A possible solution could be seq("not", "in") with dynamic conflict resolution, but then we tokenize two separate tokens. Also to properly handle a not inn, we would need keyword extraction, which causes problems in our case (https://github.com/tree-sitter/tree-sitter/issues/1404).

In the end it's easiest to use external scanner, so that we can skip inline whitespace and ensure token ends after in.

Ref 5. External scanner for quoted atom start

For parsing quoted atom : we could make the " (or ') token immediate, however this would require adding immediate rules for single/double quoted content and listing them in relevant places. We could definitely do that, but using external scanner is actually simpler.

Ref 6. Identifier pattern

See Elixir / Unicode Syntax for official notes.

Tree-sitter already supports unicode properties in regular expressions, however character class subtraction is not supported.

For the base <Start> and <Continue> we can use [\p{ID_Start}] and [\p{ID_Continue}] respectively, since both are supported and according to the Unicode Annex #31 they match the ranges listed in the Elixir docs.

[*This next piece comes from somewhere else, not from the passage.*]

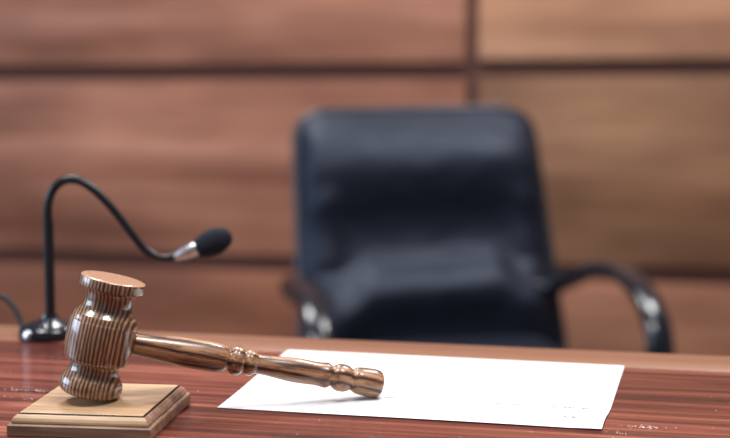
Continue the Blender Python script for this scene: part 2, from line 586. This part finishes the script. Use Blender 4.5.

For atoms this translates to a clean regular expression.

For variables however, we want to exclude uppercase (\p{Lu}) and titlecase (\p{Lt}) categories from \p{ID_Start}. As already mentioned, we cannot use group subtraction in the regular expression, so instead we need to create a suitable group of characters on our own.

After removing the uppercase/titlecase categories from [\p{ID_Start}], we obtain the following group:

[\p{Ll}\p{Lm}\p{Lo}\p{Nl}\p{Other_ID_Start}-\p{Pattern_Syntax}-\p{Pattern_White_Space}]

At the time of writing the subtracted groups actually only remove a single character:

Mix.install([{:unicode_set, "~> 1.1"}])

Unicode.Set.to_utf8_char(
  "[[[:Ll:][:Lm:][:Lo:][:Nl:][:Other_ID_Start:]] & [[:Pattern_Syntax:][:Pattern_White_Space:]]]"
)
#=> {:ok, [11823]}

Consequently, by removing the subtraction we allow just one additional (not common) character, which is perfectly acceptable.

It's important to note that JavaScript regular expressions don't support the \p{Other_ID_Start} unicode category. Fortunately this category is a small set of characters introduces for backward compatibility, so we can enumerate it manually:

Mix.install([{:unicode_set, "~> 1.1"}])

Unicode.Set.to_utf8_char("[[[:Other_ID_Start:]] - [[:Pattern_Syntax:][:Pattern_White_Space:]]]")
|> elem(1)
|> Enum.flat_map(fn
  n when is_number(n) -> [n]
  range -> range
end)
|> Enum.map(&Integer.to_string(&1, 16))
#=> ["1885", "1886", "2118", "212E", "309B", "309C"]

Finally, we obtain this regular expression group for variable <Start>:

[\p{Ll}\p{Lm}\p{Lo}\p{Nl}\u1885\u1886\u2118\u212E\u309B\u309C]

Ref 7. Keyword token

We tokenize the whole keyword sequence like do: as a single token. Ideally we wouldn't include the whitespace, but since we use token it gets include. However, this is an intentionally accepted tradeoff, because using token significantly simplifies the grammar and avoids conflicts.

The alternative approach would be to define keyword as seq(alias(choice(...), $._keyword_literal), $._keyword_end), where we list all other tokens that make for for valid keyword literal and use custom scanner for _keyword_end to look ahead without tokenizing the whitespace. However, this approach generates a number of conflicts because : is tokenized separately and phrases like fun fun • do or fun • {} are ambiguous (interpretation depends on whether : comes next). Resolving some of these conflicts (for instance special keywords like {} or %{}) requires the use of external scanner. Given the complexities this approach brings to the grammar, and consequently the parser, we stick to the simpler approach.